SOURCE DATA |
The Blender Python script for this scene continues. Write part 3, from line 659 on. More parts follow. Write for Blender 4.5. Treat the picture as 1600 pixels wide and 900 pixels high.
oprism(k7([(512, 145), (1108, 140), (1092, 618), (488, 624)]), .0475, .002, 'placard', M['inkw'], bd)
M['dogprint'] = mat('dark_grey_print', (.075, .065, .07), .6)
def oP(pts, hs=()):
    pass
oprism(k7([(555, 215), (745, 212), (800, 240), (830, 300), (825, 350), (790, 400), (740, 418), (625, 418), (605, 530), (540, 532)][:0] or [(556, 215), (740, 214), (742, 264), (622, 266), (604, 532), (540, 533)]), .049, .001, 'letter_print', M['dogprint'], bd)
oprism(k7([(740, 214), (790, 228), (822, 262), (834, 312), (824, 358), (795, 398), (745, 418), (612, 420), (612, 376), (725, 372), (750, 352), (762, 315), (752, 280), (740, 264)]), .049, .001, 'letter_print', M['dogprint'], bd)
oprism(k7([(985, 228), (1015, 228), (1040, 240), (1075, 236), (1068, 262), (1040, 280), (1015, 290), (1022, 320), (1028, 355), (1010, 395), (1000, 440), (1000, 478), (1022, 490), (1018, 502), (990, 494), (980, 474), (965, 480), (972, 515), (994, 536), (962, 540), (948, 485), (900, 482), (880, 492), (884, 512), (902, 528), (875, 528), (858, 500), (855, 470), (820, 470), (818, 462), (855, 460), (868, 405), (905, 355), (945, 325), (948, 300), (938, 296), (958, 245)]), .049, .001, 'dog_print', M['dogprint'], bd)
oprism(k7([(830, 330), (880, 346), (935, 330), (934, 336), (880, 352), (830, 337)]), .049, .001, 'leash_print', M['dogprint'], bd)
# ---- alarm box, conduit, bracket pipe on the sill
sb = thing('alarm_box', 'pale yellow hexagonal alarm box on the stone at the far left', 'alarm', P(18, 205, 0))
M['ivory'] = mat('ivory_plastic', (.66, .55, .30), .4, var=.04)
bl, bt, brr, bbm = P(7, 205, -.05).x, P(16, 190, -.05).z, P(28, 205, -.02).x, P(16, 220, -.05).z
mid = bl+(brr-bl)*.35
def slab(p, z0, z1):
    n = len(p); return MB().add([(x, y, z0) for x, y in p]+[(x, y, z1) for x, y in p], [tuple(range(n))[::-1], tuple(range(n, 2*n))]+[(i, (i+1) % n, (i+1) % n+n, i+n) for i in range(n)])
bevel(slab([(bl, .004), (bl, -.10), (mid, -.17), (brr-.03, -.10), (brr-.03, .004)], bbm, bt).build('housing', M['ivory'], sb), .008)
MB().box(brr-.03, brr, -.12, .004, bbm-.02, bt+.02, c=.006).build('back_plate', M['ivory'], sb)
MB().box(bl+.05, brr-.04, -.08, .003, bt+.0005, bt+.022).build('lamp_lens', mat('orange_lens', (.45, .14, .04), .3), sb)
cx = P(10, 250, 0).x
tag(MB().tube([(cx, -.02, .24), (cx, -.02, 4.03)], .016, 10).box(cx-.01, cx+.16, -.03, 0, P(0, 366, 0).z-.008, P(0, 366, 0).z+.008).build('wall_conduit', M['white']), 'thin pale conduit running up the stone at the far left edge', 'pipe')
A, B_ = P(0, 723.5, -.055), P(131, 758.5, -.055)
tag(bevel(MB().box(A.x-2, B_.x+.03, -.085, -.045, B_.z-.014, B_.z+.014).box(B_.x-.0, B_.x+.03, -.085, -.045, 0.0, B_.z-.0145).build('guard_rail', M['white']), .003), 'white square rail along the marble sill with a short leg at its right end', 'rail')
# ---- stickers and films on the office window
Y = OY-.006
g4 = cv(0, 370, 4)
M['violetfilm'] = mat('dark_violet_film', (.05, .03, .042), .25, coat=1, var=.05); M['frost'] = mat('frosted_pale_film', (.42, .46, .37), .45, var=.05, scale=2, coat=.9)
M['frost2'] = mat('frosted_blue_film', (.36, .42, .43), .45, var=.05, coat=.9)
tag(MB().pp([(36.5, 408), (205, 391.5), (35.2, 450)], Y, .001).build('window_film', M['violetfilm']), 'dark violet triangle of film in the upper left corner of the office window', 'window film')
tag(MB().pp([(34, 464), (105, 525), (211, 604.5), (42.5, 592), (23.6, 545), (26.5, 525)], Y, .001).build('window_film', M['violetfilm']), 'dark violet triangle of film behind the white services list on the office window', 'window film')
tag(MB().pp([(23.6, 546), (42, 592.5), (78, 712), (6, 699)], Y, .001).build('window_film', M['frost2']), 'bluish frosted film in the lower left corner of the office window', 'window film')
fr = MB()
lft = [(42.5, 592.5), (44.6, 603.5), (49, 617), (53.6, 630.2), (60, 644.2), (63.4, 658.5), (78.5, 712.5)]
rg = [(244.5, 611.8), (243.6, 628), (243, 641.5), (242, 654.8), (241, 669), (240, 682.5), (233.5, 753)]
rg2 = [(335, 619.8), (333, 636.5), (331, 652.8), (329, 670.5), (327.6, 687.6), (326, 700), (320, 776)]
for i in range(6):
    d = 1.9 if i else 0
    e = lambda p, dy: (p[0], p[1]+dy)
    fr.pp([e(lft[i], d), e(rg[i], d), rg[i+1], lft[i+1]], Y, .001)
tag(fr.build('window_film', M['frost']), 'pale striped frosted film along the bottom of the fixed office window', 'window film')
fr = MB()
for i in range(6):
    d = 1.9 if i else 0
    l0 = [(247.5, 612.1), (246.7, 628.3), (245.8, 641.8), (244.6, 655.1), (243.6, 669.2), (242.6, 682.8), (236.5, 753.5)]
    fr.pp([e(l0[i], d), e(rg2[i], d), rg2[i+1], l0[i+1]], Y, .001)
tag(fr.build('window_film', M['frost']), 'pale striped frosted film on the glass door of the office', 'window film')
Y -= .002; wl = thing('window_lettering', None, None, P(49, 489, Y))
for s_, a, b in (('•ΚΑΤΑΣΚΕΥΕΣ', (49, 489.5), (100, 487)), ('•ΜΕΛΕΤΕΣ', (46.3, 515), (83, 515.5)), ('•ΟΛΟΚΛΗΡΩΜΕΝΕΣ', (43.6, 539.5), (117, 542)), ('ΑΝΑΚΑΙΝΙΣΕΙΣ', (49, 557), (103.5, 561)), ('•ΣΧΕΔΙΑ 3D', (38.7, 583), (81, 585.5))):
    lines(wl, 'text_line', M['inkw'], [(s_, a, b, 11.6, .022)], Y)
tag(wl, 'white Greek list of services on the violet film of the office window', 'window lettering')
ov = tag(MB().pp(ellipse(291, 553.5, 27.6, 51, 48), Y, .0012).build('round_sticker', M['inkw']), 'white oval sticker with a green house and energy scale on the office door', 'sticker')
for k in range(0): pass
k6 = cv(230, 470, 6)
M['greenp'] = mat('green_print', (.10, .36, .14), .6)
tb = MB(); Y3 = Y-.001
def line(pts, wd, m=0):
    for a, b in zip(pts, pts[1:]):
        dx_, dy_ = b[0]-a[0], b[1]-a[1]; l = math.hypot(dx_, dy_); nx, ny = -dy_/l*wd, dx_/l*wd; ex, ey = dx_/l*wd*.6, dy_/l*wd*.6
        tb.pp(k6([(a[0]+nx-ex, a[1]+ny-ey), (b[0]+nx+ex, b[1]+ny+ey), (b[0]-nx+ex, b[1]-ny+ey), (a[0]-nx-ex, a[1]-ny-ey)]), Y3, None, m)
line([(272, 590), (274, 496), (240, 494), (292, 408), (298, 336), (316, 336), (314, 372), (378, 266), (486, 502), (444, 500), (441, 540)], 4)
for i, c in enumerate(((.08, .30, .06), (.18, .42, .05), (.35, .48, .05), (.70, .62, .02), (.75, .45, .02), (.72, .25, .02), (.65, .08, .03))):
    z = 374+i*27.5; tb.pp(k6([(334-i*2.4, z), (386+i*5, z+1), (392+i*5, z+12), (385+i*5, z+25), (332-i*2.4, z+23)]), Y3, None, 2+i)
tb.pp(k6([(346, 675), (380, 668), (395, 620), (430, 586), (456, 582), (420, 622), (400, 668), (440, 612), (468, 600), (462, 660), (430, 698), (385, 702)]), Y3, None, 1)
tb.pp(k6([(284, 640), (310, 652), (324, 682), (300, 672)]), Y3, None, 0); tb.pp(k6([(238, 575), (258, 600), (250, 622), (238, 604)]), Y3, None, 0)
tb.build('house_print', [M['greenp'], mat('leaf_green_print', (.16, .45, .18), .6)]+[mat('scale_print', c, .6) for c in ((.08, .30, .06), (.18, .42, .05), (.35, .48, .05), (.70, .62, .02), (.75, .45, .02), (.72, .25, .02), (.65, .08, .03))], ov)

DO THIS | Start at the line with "var=.05, scale=2, coat=.9)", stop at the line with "in the upper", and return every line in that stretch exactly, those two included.

THE REPLY |
M['violetfilm'] = mat('dark_violet_film', (.05, .03, .042), .25, coat=1, var=.05); M['frost'] = mat('frosted_pale_film', (.42, .46, .37), .45, var=.05, scale=2, coat=.9)
M['frost2'] = mat('frosted_blue_film', (.36, .42, .43), .45, var=.05, coat=.9)
tag(MB().pp([(36.5, 408), (205, 391.5), (35.2, 450)], Y, .001).build('window_film', M['violetfilm']), 'dark violet triangle of film in the upper left corner of the office window', 'window film')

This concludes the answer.